Report all lines from the entries below in which "objects" appears.

───

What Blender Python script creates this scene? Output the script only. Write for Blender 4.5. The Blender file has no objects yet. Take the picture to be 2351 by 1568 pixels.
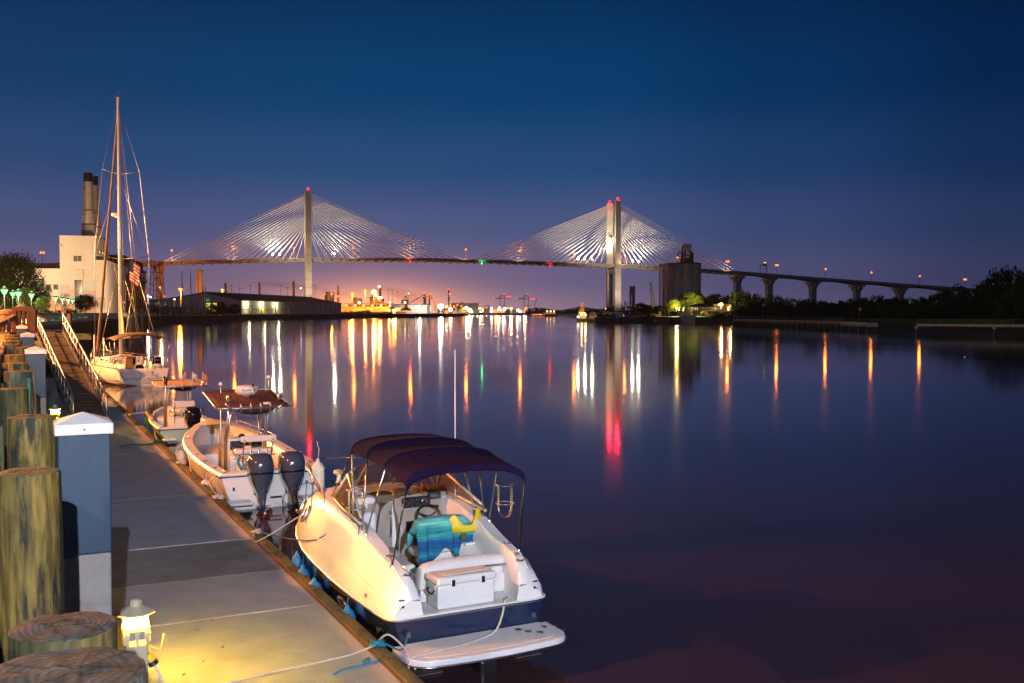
import bpy, bmesh, math, random
from mathutils import Vector, Matrix
random.seed(7)
R = math.radians
sc = bpy.context.scene
COL = sc.collection
# ------------------------------------------------------------------ camera
F, CX, CY, EYE = 2286.0, 1175.5, 784.0, 5.1
TH = math.atan(66 / F)
cd = bpy.data.cameras.new('camera')
cam = bpy.data.objects.new('camera', cd)
COL.objects.link(cam)
cam.location = (0, 0, EYE)
cam.rotation_euler = (math.pi / 2 - TH, 0, 0)
cd.sensor_width = 36
cd.lens = 35.0
cd.clip_start = 0.1
cd.clip_end = 20000
sc.camera = cam
# ------------------------------------------------------------------ colour management
sc.render.engine = 'CYCLES'
sc.view_settings.view_transform = 'Standard'
sc.view_settings.look = 'None'
sc.view_settings.exposure = 0.0
sc.view_settings.gamma = 1.0
sc.cycles.use_denoising = True
try:
    sc.cycles.denoiser = 'OPENIMAGEDENOISE'
except Exception:
    pass
sc.cycles.max_bounces = 5
sc.cycles.diffuse_bounces = 2
sc.cycles.glossy_bounces = 3
sc.cycles.transmission_bounces = 4
sc.cycles.transparent_max_bounces = 10
sc.cycles.sample_clamp_indirect = 3.0
sc.cycles.caustics_reflective = False
sc.cycles.caustics_refractive = False
# ------------------------------------------------------------------ dusk sky
W = bpy.data.worlds.new('World')
sc.world = W
W.use_nodes = True
nt = W.node_tree
nt.nodes.clear()
def wn(t, **k):
    n = nt.nodes.new(t)
    for a, b in k.items():
        setattr(n, a, b)
    return n
def wm(op, a, b=None, c=None):
    n = wn('ShaderNodeMath', operation=op)
    for i, v in enumerate((a, b, c)):
        if v is None:
            continue
        if isinstance(v, (int, float)):
            n.inputs[i].default_value = v
        else:
            nt.links.new(v, n.inputs[i])
    return n.outputs[0]
geo = wn('ShaderNodeNewGeometry')
vm = wn('ShaderNodeVectorMath', operation='NORMALIZE')
tcw = wn('ShaderNodeTexCoord')
nt.links.new(tcw.outputs['Generated'], vm.inputs[0])
sx = wn('ShaderNodeSeparateXYZ')
nt.links.new(vm.outputs[0], sx.inputs[0])
elev = wm('MULTIPLY', wm('ARCSINE', sx.outputs[2]), 180 / math.pi)      # degrees above the horizon
azim = wm('MULTIPLY', wm('ARCTAN2', sx.outputs[0], sx.outputs[1]), 180 / math.pi)
def ramp(fac, stops):
    n = wn('ShaderNodeValToRGB')
    cr = n.color_ramp
    cr.interpolation = 'EASE'
    while len(cr.elements) < len(stops):
        cr.elements.new(0.5)
    for e, (p, c) in zip(cr.elements, stops):
        e.position = p
        e.color = (*c, 1)
    nt.links.new(fac, n.inputs[0])
    return n.outputs[0]
def s2l(*c):
    return tuple(((x / 255) / 12.92 if x / 255 < .04045 else ((x / 255 + .055) / 1.055) ** 2.4) for x in c)
ef = wm('DIVIDE', wm('MAXIMUM', elev, 0.0), 60.0)
base = ramp(ef, [(0.0, s2l(124, 108, 138)), (2.2 / 60, s2l(104, 98, 136)), (4.8 / 60, s2l(74, 88, 132)), (8.5 / 60, s2l(36, 75, 122)),
                 (12.5 / 60, s2l(4, 62, 110)), (18.5 / 60, s2l(0, 47, 90)), (35 / 60, s2l(0, 34, 76)), (1.0, s2l(0, 28, 66))])
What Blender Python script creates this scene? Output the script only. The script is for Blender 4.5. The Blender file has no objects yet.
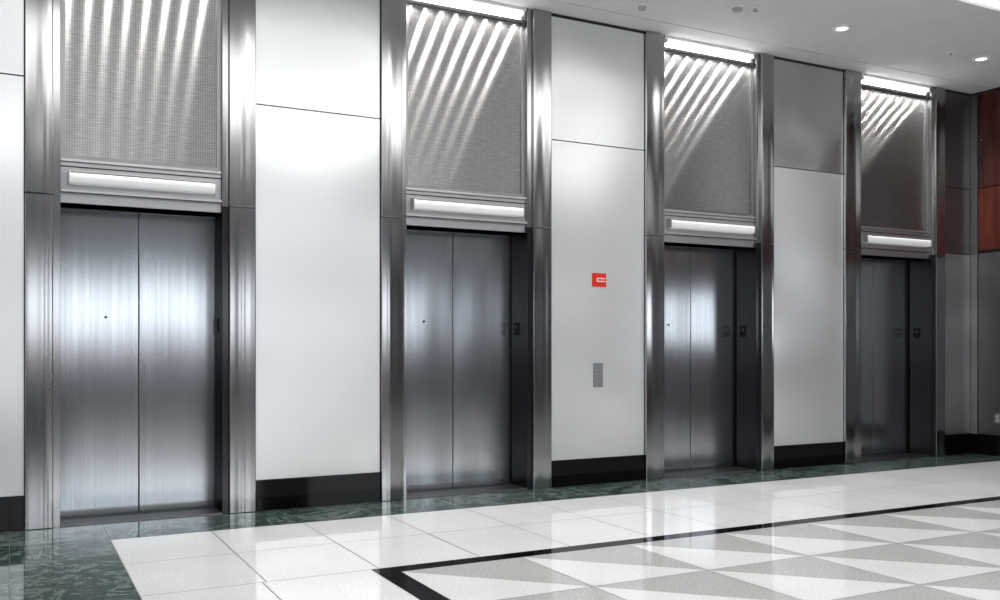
import bpy, bmesh, math, random
random.seed(4)
C = bpy.context.scene.collection
D = 7.45
H = 4.40
F = 934.0
YAW = math.radians(27.7)

# ------------------------------------------------------------------ nodes
def newmat(name):
    m = bpy.data.materials.new(name); m.use_nodes = True
    nt = m.node_tree; nt.nodes.clear()
    out = nt.nodes.new('ShaderNodeOutputMaterial')
    return m, nt, out
def N(nt, t, **kw):
    n = nt.nodes.new(t)
    for k, v in kw.items():
        if k in n.inputs: n.inputs[k].default_value = v
        else: setattr(n, k, v)
    return n
def coords(nt, scale):
    g = nt.nodes.new('ShaderNodeNewGeometry')
    mp = nt.nodes.new('ShaderNodeMapping'); mp.inputs['Scale'].default_value = scale
    nt.links.new(g.outputs['Position'], mp.inputs['Vector'])
    return mp.outputs['Vector']
def ramp(nt, stops, interp='LINEAR'):
    r = nt.nodes.new('ShaderNodeValToRGB'); r.color_ramp.interpolation = interp
    e = r.color_ramp.elements
    while len(e) < len(stops): e.new(0.5)
    for i, (p, c) in enumerate(stops):
        e[i].position = p; e[i].color = (*c, 1)
    return r
def plain(name, col, rough=.5, metal=0, emis=None, estr=0, coat=0, spec=.5):
    m, nt, out = newmat(name)
    p = N(nt, 'ShaderNodeBsdfPrincipled')
    n = N(nt, 'ShaderNodeTexNoise'); n.inputs['Scale'].default_value = 6; n.inputs['Detail'].default_value = 4
    nt.links.new(coords(nt, (1, 1, 1)), n.inputs['Vector'])
    r = ramp(nt, [(.3, tuple(c*.96 for c in col)), (.7, tuple(min(1, c*1.03) for c in col))])
    nt.links.new(n.outputs['Fac'], r.inputs['Fac']); nt.links.new(r.outputs['Color'], p.inputs['Base Color'])
    p.inputs['Roughness'].default_value = rough; p.inputs['Metallic'].default_value = metal
    p.inputs['Coat Weight'].default_value = coat; p.inputs['Coat Roughness'].default_value = .25
    p.inputs['Specular IOR Level'].default_value = spec
    if emis: p.inputs['Emission Color'].default_value = (*emis, 1); p.inputs['Emission Strength'].default_value = estr
    nt.links.new(p.outputs[0], out.inputs[0]); return m
def steel(name, col, rough, aniso, tan, streak, amp=.12, base_mix=.25, bump=None):
    """brushed stainless: anisotropic lobe + broader lobe; streak = noise scale (world axes); bump = (scale3, distance)"""
    m, nt, out = newmat(name)
    n = N(nt, 'ShaderNodeTexNoise'); n.inputs['Scale'].default_value = 1; n.inputs['Detail'].default_value = 3
    nt.links.new(coords(nt, streak), n.inputs['Vector'])
    r = ramp(nt, [(.3, tuple(c*(1-amp) for c in col)), (.7, tuple(min(1, c*(1+amp)) for c in col))])
    nt.links.new(n.outputs['Fac'], r.inputs['Fac'])
    t = N(nt, 'ShaderNodeCombineXYZ')
    for i in range(3): t.inputs[i].default_value = tan[i]
    g = N(nt, 'ShaderNodeBsdfAnisotropic'); g.inputs['Roughness'].default_value = rough; g.inputs['Anisotropy'].default_value = aniso
    nt.links.new(t.outputs[0], g.inputs['Tangent']); nt.links.new(r.outputs[0], g.inputs['Color'])
    g2 = N(nt, 'ShaderNodeBsdfAnisotropic'); g2.inputs['Roughness'].default_value = .55
    nt.links.new(r.outputs[0], g2.inputs['Color'])
    if bump:
        nb = N(nt, 'ShaderNodeTexNoise'); nb.inputs['Scale'].default_value = 1; nb.inputs['Detail'].default_value = 0
        nt.links.new(coords(nt, bump[0]), nb.inputs['Vector'])
        b = N(nt, 'ShaderNodeBump'); b.inputs['Strength'].default_value = 1; b.inputs['Distance'].default_value = bump[1]
        nt.links.new(nb.outputs['Fac'], b.inputs['Height'])
        nt.links.new(b.outputs[0], g.inputs['Normal']); nt.links.new(b.outputs[0], g2.inputs['Normal'])
    mx = N(nt, 'ShaderNodeMixShader'); mx.inputs[0].default_value = base_mix
    nt.links.new(g.outputs[0], mx.inputs[1]); nt.links.new(g2.outputs[0], mx.inputs[2])
    nt.links.new(mx.outputs[0], out.inputs[0]); return m
def emit(name, col, s):
    m, nt, out = newmat(name)
    e = N(nt, 'ShaderNodeEmission'); e.inputs[0].default_value = (*col, 1); e.inputs[1].default_value = s
    nt.links.new(e.outputs[0], out.inputs[0]); return m

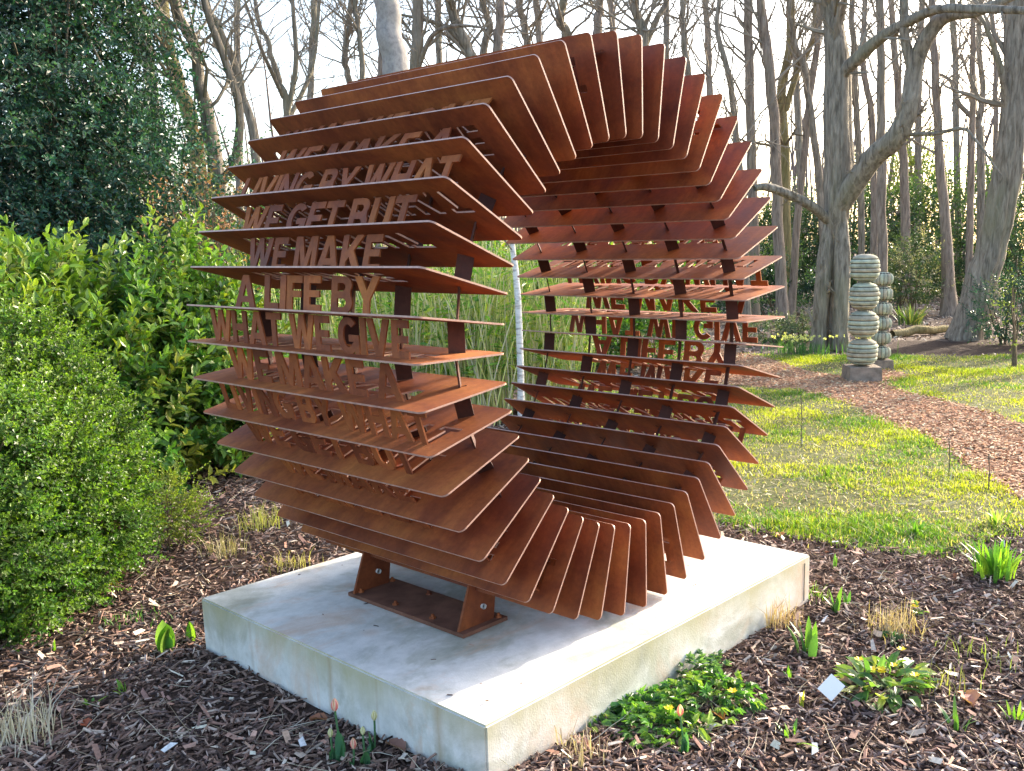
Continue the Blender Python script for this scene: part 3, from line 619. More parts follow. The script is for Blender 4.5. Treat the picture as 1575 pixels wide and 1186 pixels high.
# ------------------------------------------------------------------ bare trees
def grow(P0, D, L, r0, K, wander, trop):
    n = len(P0); P = [P0]; d = unit(D); 
    for k in range(K - 1):
        d = unit(d + R.normal(0, wander, (n, 3)) + np.array([0, 0, trop])); P.append(P[-1] + d * (L / (K - 1))[:, None])
    t = np.linspace(0, 1, K)[None]; return np.stack(P, 1), r0[:, None] * (1 - .8 * t)
def kids(P, Rr, per, lf, ang, tmin=.2, rf=.55, Ls=None):
    n, K, _ = P.shape; m = n * per; pi = np.repeat(np.arange(n), per); t = R.uniform(tmin, .97, m) * (K - 1); i = t.astype(int); f = (t - i)[:, None]
    p = P[pi, i] * (1 - f) + P[pi, i + 1] * f; T = unit(P[pi, i + 1] - P[pi, i]); rr = Rr[pi, i] * rf
    S = unit(np.cross(T, rdir(m))); a = ang * R.uniform(.6, 1.3, m)[:, None]; D = T * np.cos(a) + S * np.sin(a)
    L = (Ls[pi] if Ls is not None else 1) * lf * R.uniform(.5, 1.2, m) * (1 - .45 * t / (K - 1)); return p, D, L, rr
def trunk_tube(mb, P, W_, sides, fl):
    P = resample(P, 48); W_ = np.interp(np.linspace(0, 1, 48), np.linspace(0, 1, W_.shape[1]), W_[0])[None]
    T_ = unit(np.gradient(P, axis=1)); U = unit(np.cross(T_, np.broadcast_to(np.array([.31, 1., .12]), T_.shape))); V = np.cross(T_, U); a = np.arange(sides) / sides * 2 * np.pi; ph = R.uniform(0, 6.28, 6); z = np.linspace(0, 1, 48)[:, None] * 6
    m = 1 + fl * (np.sin(3 * a[None] + ph[0] + np.sin(z + ph[1])) + .7 * np.sin(5 * a[None] + ph[2] + z * .7) + .6 * np.sin(9 * a[None] + ph[3] + np.sin(z * 2 + ph[4])) + .3 * np.sin(z * 5 + 2 * a[None])) * .6 + R.normal(0, fl * .12, (48, sides))
    ring_ = P[0][:, None] + (W_[0][:, None] * m)[..., None] * (U[0][:, None] * np.cos(a)[None, :, None] + V[0][:, None] * np.sin(a)[None, :, None])
    idx = np.arange(48 * sides).reshape(48, sides); a0 = idx[:-1]; a1 = idx[1:]
    mb.add(ring_.reshape(-1, 3), np.stack([a0, np.roll(a0, -1, 1), np.roll(a1, -1, 1), a1], -1).reshape(-1, 4))
def bare_tree(name, label, pts, dist, wpx, matr, nb=14, lenf=.30, lv=4, per=(5, 5, 3), tmin=.3, group=None, limbs=(), sides=8, twr=.004, flare=1.5, lean_depth=0, cat='tree', wander=.16):
    """pts: photo points from the foot up; the trunk stands at its real distance"""
    P = [at(x, y, dist) for x, y in pts]; P[0] = np.array([P[0][0], P[0][1], float(gz(P[0][0], P[0][1])) - .05])
    e = empty(name, (P[0][0], P[0][1], 0), label, cat, group)
    K = 24; P = resample(np.array([P]), K); fw = M[2] * [1, 1, 0]; P = P + fw * (np.linspace(0, 1, K)[None, :, None] * lean_depth)
    P[:, 3:-1] += R.normal(0, .002 if matr is BIRCH else .012, (1, K - 4, 3)) * [1, 1, 0]
    w = np.interp(np.linspace(0, 1, K), np.linspace(0, 1, len(wpx)), wpx) / pxm(dist) / 2
    w = w / (1 + ((pts[0][0] - CX) / FPX) ** 2); w[0] *= flare; w[1] *= 1 + (flare - 1) * .35; w = w[None]
    mb = MB(); trunk_tube(mb, P, w, 30 if sides >= 14 else 14, .13 if (sides >= 14 and matr is BARKG) else .05)
    LP = [P]; LR = [w]
    for (lp, lw) in limbs:
        q_ = [at(x, y, dist + (a[0] if a else 0)) for x, y, *a in lp]; qq = resample(np.array([q_]), K); ww = (np.interp(np.linspace(0, 1, K), np.linspace(0, 1, len(lw)), lw) / pxm(dist) / 2)[None] / (1 + ((pts[0][0] - CX) / FPX) ** 2)
        trunk_tube(mb, qq, ww, 14, .07); LP.append(qq); LR.append(ww)
    mb.build('trunk', matr, e, smooth=True)
    mb = MB(); H = np.linalg.norm(P[0, -1] - P[0, 0]); first = True
    for PP, RR in zip(LP, LR):
        Lh = np.full(1, np.linalg.norm(PP[0, -1] - PP[0, 0]))
        p, D, L, rr = kids(PP, RR, nb if first else max(4, nb // 2), lenf, .85, tmin if first else .1, .30, Lh); first = False
        for lev in range(lv):
            K_ = (7, 5, 3, 2)[lev]; Q, q_r = grow(p, D, L, np.maximum(rr, twr * (1.3 - .3 * lev)), K_, (wander, .2, .22, .25)[lev], .07); tubes(mb, Q, q_r, (5, 4, 3, 3)[lev])
            if lev < lv - 1: p, D, L, rr = kids(Q, q_r, per[min(lev, len(per) - 1)], .52, .75, .15, .6, L)
    mb.build('branches', TWIGB if matr is not BARKY else TWIGY, e, smooth=False, kind='stuff'); return e
TWIGB = mat_plain('branch_bark', (.27, .235, .19), .9, .1, 4, .3); TWIGY = mat_plain('ochre_branch_bark', (.19, .155, .10), .9, .1, 4, .3)  # branch bark also paler, its colour replacing haze over the wood
T = bare_tree
far_y = lambda d: CY - FPX * 0  # unused
def fy(d, x=900):                                     # photo row of the ground at a distance
    lo, hi = 392, 1400
    for _ in range(40):
        mid = (lo + hi) / 2; P = gp(x, mid)
        if np.hypot(*(P - CAMP)[:2]) > d: lo = mid
        else: hi = mid
    return mid
def tr(name, label, xs, dist, w, m, **k):
    """xs: (x, y) photo points above the foot, foot given by first x"""
    pts = [(xs[0], fy(dist, xs[0]))] + list(xs[1]); return T(name, label, pts, dist, w, m, **k)
# left side
tr('ivy_trunk_tree', 'greenish bare trunk half hidden at the right edge of the dark holly', (250, [(240, 200), (215, 0), (200, -300), (190, -500)]), 13, (22, 19, 14, 8), BARKG, nb=14)
tr('mossy_tree', 'mossy ochre trunk leaning left above the holly', (330, [(300, 220), (270, 120), (248, 0), (225, -300), (215, -480)]), 14.5, (26, 24, 22, 14, 8), BARKY, nb=14)
tr('crooked_tree', 'crooked grey trunk forking low at the right of the holly', (330, [(335, 290), (312, 160), (300, 80), (268, -10), (240, -250), (225, -480)]), 11.5, (30, 26, 19, 15, 11, 6), BARKG, nb=18,
   limbs=[([(330, 300), (322, 230, .2), (308, 190, .3)], (16, 12, 9)), ([(335, 285), (360, 250, -.2), (368, 170, -.3), (345, 90, -.3), (312, -10, -.3), (290, -200)], (16, 14, 12, 10, 6))])
tr('young_tree', 'slim leaning bare tree rising between crooked trunk and ring', (420, [(398, 260), (370, 130), (345, 60), (312, -10), (270, -200), (240, -350)]), 15, (15, 13, 11, 8, 5), BARKG, nb=20)
tr('multi_stem_tree', 'many stemmed bare tree above the left end of the steel ring', (450, [(442, 190), (428, 120), (410, 60), (392, 0), (380, -200)]), 16, (12, 10, 8, 6, 3), BARKG, nb=22, tmin=.5,
   limbs=[([(440, 180), (455, 100), (450, 0), (440, -150)], (9, 7, 4)), ([(440, 190), (478, 110, .5), (490, 20, .8), (500, -150, 1)], (8, 6, 3)), ([(436, 150), (400, 70, -.5), (370, -20, -.6)], (7, 5, 3))])
tr('thicket_tree', 'dense twiggy bare tree behind the top left of the ring', (520, [(540, 180), (530, 90), (540, 0), (545, -200)]), 18, (12, 10, 8, 5), BARKG, nb=34, lenf=.32, tmin=.4)
tr('thicket_tree', 'slender green stemmed bare tree left of the smooth pale trunk', (560, [(555, 110), (550, 40), (546, -20), (560, -220)]), 17, (9, 8, 7, 5), BARKG, nb=30, lenf=.32, tmin=.4)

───

THE RESPONSE:
What Blender Python script creates this scene? Output the script only. Write for Blender 4.5. The Blender file has no objects yet. Take the picture to be 2351 by 1568 pixels.
cam = bpy.data.objects.new('camera', cd)
COL.objects.link(cam)
What Blender Python script creates this scene? Output the script only. The script is for Blender 4.5. The Blender file has no objects yet.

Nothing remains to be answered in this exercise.